▸ Problem requirements
Word for word, copy all the data and drop the pictures.

"""

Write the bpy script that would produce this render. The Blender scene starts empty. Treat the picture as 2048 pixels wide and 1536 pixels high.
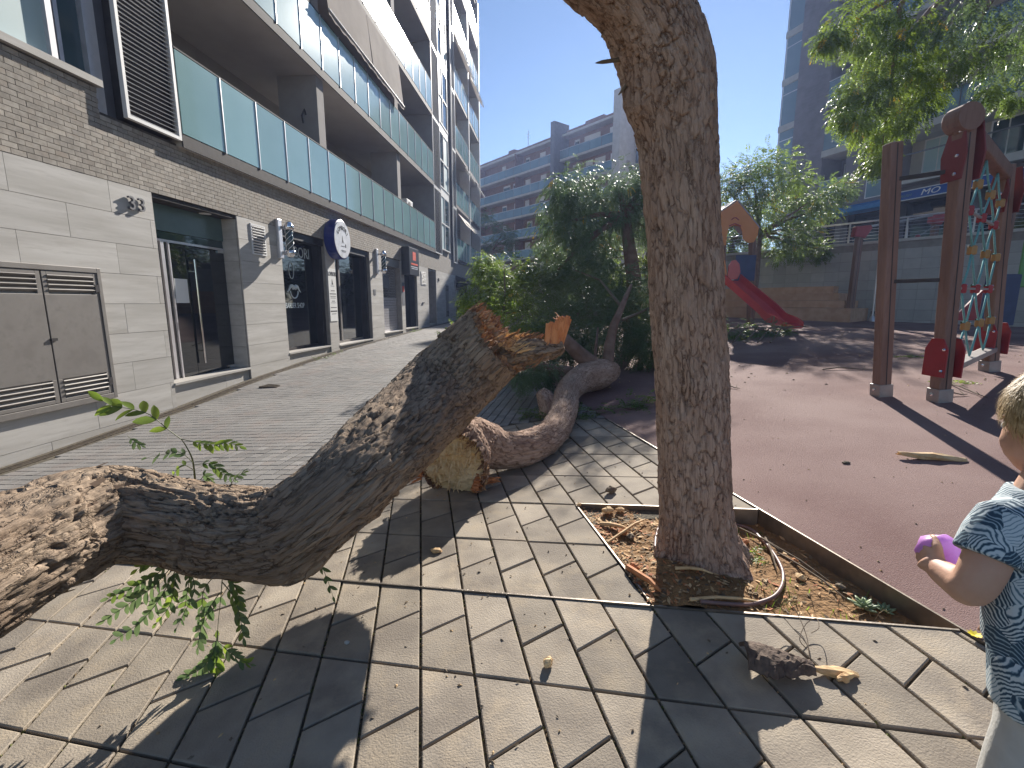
import bpy, bmesh, math, random
from mathutils import Vector, Matrix, noise, Quaternion
R = math.radians
rnd = random.Random(7)
scene = bpy.context.scene
COL = scene.collection
# ------------------------------------------------------------------ camera
ZC = 1.35                      # camera height above the paving below it
FPX, CX, CY = 946.0, 1024.0, 768.0
PITCH = math.atan(162/946.0)
cam_d = bpy.data.cameras.new('camera'); cam = bpy.data.objects.new('camera', cam_d); COL.objects.link(cam)
cam.location = (0, 0, ZC); cam.rotation_euler = (math.pi/2-PITCH, 0, 0)
cam_d.sensor_fit = 'HORIZONTAL'; cam_d.sensor_width = 36; cam_d.lens = 36*FPX/2048
cam_d.clip_start = .02; cam_d.clip_end = 2000
scene.camera = cam
# ------------------------------------------------------------------ daylight
SUN_AZ, SUN_EL = R(18.06), R(28.0)         # azimuth from +Y towards +X
world = bpy.data.worlds.new('World'); scene.world = world; world.use_nodes = True
wn = world.node_tree.nodes; wl = world.node_tree.links
bg = wn['Background']; bg.inputs['Strength'].default_value = .05
sky = wn.new('ShaderNodeTexSky'); sky.sky_type = 'NISHITA'; sky.sun_disc = False
sky.sun_elevation = SUN_EL; sky.sun_rotation = SUN_AZ
sky.air_density = 1.0; sky.dust_density = .01; sky.ozone_density = 3.2; sky.altitude = 50
wl.new(sky.outputs['Color'], bg.inputs['Color'])
sun_d = bpy.data.lights.new('sun', 'SUN'); sun = bpy.data.objects.new('sun', sun_d); COL.objects.link(sun)
sun_d.energy = 4.4; sun_d.angle = R(.53); sun_d.color = (1.0, .94, .85)
sdir = Vector((math.sin(SUN_AZ)*math.cos(SUN_EL), math.cos(SUN_AZ)*math.cos(SUN_EL), math.sin(SUN_EL)))
sun.rotation_euler = sdir.to_track_quat('Z', 'Y').to_euler(); sun.location = sdir*60
scene.view_settings.view_transform = 'Standard'; scene.view_settings.look = 'None'
scene.view_settings.exposure = 1.17; scene.view_settings.gamma = 1.0; scene.view_settings.use_curve_mapping = False
scene.cycles.max_bounces = 6; scene.cycles.transparent_max_bounces = 10
try: scene.cycles.use_denoising = True
except Exception: pass
# ------------------------------------------------------------------ where pixels of the survey photo lie in the place
CP, SP = math.cos(PITCH), math.sin(PITCH)
def ray(x, y):
    u = (x-CX)/FPX; v = (y-CY)/FPX
    return Vector((u, CP-v*SP, -SP-v*CP))
def P(x, y, Y):                # point seen at (x, y), Y metres ahead
    r = ray(x, y); return Vector((0, 0, ZC)) + r*(Y/r.y)
def PT(x, y, Y): return Y/ray(x, y).y      # distance along the optical axis
def sst(a, b, x):
    t = min(1, max(0, (x-a)/(b-a))); return t*t*(3-2*t)
def softcap(x, c, w=1.0):
    k = (x-c)/w
    return x if k < -30 else (c if k > 30 else c-w*math.log1p(math.exp(-k)))
def interp(xs, ys, x):
    if x <= xs[0]: return ys[0]
    for i in range(len(xs)-1):
        if x <= xs[i+1]: return ys[i]+(ys[i+1]-ys[i])*(x-xs[i])/(xs[i+1]-xs[i])
    return ys[-1]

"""

▸ The completed task
Write the bpy script that would produce this render. The Blender scene starts empty. Treat the picture as 2048 pixels wide and 1536 pixels high.
import bpy, bmesh, math, random
from mathutils import Vector, Matrix, noise, Quaternion
R = math.radians
rnd = random.Random(7)
scene = bpy.context.scene
COL = scene.collection
# ------------------------------------------------------------------ camera
ZC = 1.35                      # camera height above the paving below it
FPX, CX, CY = 946.0, 1024.0, 768.0
PITCH = math.atan(162/946.0)
cam_d = bpy.data.cameras.new('camera'); cam = bpy.data.objects.new('camera', cam_d); COL.objects.link(cam)
cam.location = (0, 0, ZC); cam.rotation_euler = (math.pi/2-PITCH, 0, 0)
cam_d.sensor_fit = 'HORIZONTAL'; cam_d.sensor_width = 36; cam_d.lens = 36*FPX/2048
cam_d.clip_start = .02; cam_d.clip_end = 2000
scene.camera = cam
# ------------------------------------------------------------------ daylight
SUN_AZ, SUN_EL = R(18.06), R(28.0)         # azimuth from +Y towards +X
world = bpy.data.worlds.new('World'); scene.world = world; world.use_nodes = True
wn = world.node_tree.nodes; wl = world.node_tree.links
bg = wn['Background']; bg.inputs['Strength'].default_value = .05
sky = wn.new('ShaderNodeTexSky'); sky.sky_type = 'NISHITA'; sky.sun_disc = False
sky.sun_elevation = SUN_EL; sky.sun_rotation = SUN_AZ
sky.air_density = 1.0; sky.dust_density = .01; sky.ozone_density = 3.2; sky.altitude = 50
wl.new(sky.outputs['Color'], bg.inputs['Color'])
sun_d = bpy.data.lights.new('sun', 'SUN'); sun = bpy.data.objects.new('sun', sun_d); COL.objects.link(sun)
sun_d.energy = 4.4; sun_d.angle = R(.53); sun_d.color = (1.0, .94, .85)
sdir = Vector((math.sin(SUN_AZ)*math.cos(SUN_EL), math.cos(SUN_AZ)*math.cos(SUN_EL), math.sin(SUN_EL)))
sun.rotation_euler = sdir.to_track_quat('Z', 'Y').to_euler(); sun.location = sdir*60
scene.view_settings.view_transform = 'Standard'; scene.view_settings.look = 'None'
scene.view_settings.exposure = 1.17; scene.view_settings.gamma = 1.0; scene.view_settings.use_curve_mapping = False
scene.cycles.max_bounces = 6; scene.cycles.transparent_max_bounces = 10
try: scene.cycles.use_denoising = True
except Exception: pass
# ------------------------------------------------------------------ where pixels of the survey photo lie in the place
CP, SP = math.cos(PITCH), math.sin(PITCH)
def ray(x, y):
    u = (x-CX)/FPX; v = (y-CY)/FPX
    return Vector((u, CP-v*SP, -SP-v*CP))
def P(x, y, Y):                # point seen at (x, y), Y metres ahead
    r = ray(x, y); return Vector((0, 0, ZC)) + r*(Y/r.y)
def PT(x, y, Y): return Y/ray(x, y).y      # distance along the optical axis
def sst(a, b, x):
    t = min(1, max(0, (x-a)/(b-a))); return t*t*(3-2*t)
def softcap(x, c, w=1.0):
    k = (x-c)/w
    return x if k < -30 else (c if k > 30 else c-w*math.log1p(math.exp(-k)))
def interp(xs, ys, x):
    if x <= xs[0]: return ys[0]
    for i in range(len(xs)-1):
        if x <= xs[i+1]: return ys[i]+(ys[i+1]-ys[i])*(x-xs[i])/(xs[i+1]-xs[i])
    return ys[-1]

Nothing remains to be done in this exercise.